【映画】『青い春』はアオハルCMで食傷気味のあなたにこそ相応しい作品だと思う

映画レビュー
スポンサーリンク

ああ、青春ってやっぱ”こっち”だよな。

 

先ごろ、日清のアホハ…じゃなくて…アオハルかよCMとやらを観て辟易していた折、

同じく、アオハルをテーマにしつつも、ベクトルはおそらく真逆(恋や愛なんて語りゃしない)な映画として期待してみたのが、今回レビューする『青い春』。

まずは、観てよかった。アホハル(あ、言っちゃった)CMで傷づいた私の中の何かが修復されていく感じ。大袈裟に言うと魂が浄化されるような清々しさが心地よかった。

 

松田龍平演じる九条は、ややサイコ的というか、人よりも恐怖に対する感覚が欠落している以外は、どう見ても普通の高校生なんだけど、高校に伝わる度胸試しでダントツのトップだったというだけで、殴り合いもせず、映画の冒頭で早々に、番長に就任してしまう。

となると、テーマとしては、いわゆる不良高校生の青春群像劇なのだろうが、クローズのように、

喧嘩でてっぺん取ってやるぜ!的な分かりやすいストーリーがあるわけではない。

 

特に、不良同士のいがみ合いが描かれるわけでもなく、暴力は、日常の1シーンとして扱われはするものの、この作品のテーマはそこにはない。

 

ワタシなりに思うこの作品のテーマを一言で言うなら、

やはり”青春そのもの”ということになるのだろう。

 

青春、青春。

私にとって、それは、人生のある時期に否応なく呑み込まれ、渦中いるうちは、わけもわからずに、精いっぱいもがいてはいるけれど、今、自分がどこにいるかもわからず、気が付いけばいつの間にか放り出されてしまう渦(うず)のようなものだった。

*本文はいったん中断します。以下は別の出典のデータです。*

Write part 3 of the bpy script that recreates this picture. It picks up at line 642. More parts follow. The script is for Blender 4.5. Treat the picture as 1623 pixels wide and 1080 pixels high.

そして、その渦は、一度放り出されたら最後、もう2度と戻れはしない。

 

それゆえ、十分にそれを満喫した、だとか

一片の悔いなしだとか、そんなことすら思うことも無く、ただ過ぎ去ってしまった日々。

 

この映画では、まさにそんな青春の渦の中で、わけもわからずもがく若者たちの、

ジリジリとした憤懣(ふんまん)やどこに向けていいのかもわからない怒り、衝動、夢、不安、理想、現実、挫折…そして友情、そんなものがない交ぜになって、その作品世界を群青色に染め上げている。また、作中には、ある若者が、青春と決別する印象的なシーンも描かれいるのだが、それがなんとも切なくも美しい。

 

個人的に、青春という言葉から漂ってくる空気感を描かせたら右に出るものはいないと思う松本大洋。青春の輝かしい面ではなく、”苦い”部分をこれだけ美しく描ける表現力は、ちょっとヤバいくらい普通じゃない。まさに唯一無二。

 

もともとは、若き日の松田龍平の演技が気になって、見始めた作品だったが、まさか松本氏の初期作品が原作の映画だったとは、思わぬ拾い物をした。

 

また、九条の幼馴染・青木を演じる新井浩文も、中世的な松田とは対照的な、硬派な不良少年役として作品に色を添えている。

 

また、意外なところでは、今や芥川賞作家の又吉直樹や、小泉今日子、病弱な少年役として登場する瑛太など、なかなか豪華な顔ぶれか脇を固めており、そういった発見が随所で見られるのも視聴者を飽きさせない工夫が感じられ好印象だった。

 

80分の青春タイムトリップ

しかし、よくもまあ、1時間20分という映画としては短い持ち時間の中で、ここまで青春の放つ青臭い空気感を表現できたものだと感心する。

いや、むしろ、その純度を保ったままヤマもオチもとくにない群像劇からなる作品世界の中を、疾走感を持って一気に駆け抜けさせるためには、この1時間20分という時間がベストだったのではないかとすら感じさせる。

 

私の記憶が確かならば、

かつて、松本大洋は自身の短編集のあとがきに「青春とは、まだ日が上る前の、夜明け前の空の青さなのだと思う。」と書いていた。

 

夜が明けてしまったら、日が昇ってしまったら、人は皆照らされてしまう。

だからこそ、せめてまだ夜明け前の、今だけは…。このときだけは…。

 

80分の中に、そんな青さがつまった映画。

やっぱり、青春群像劇はこうでないと。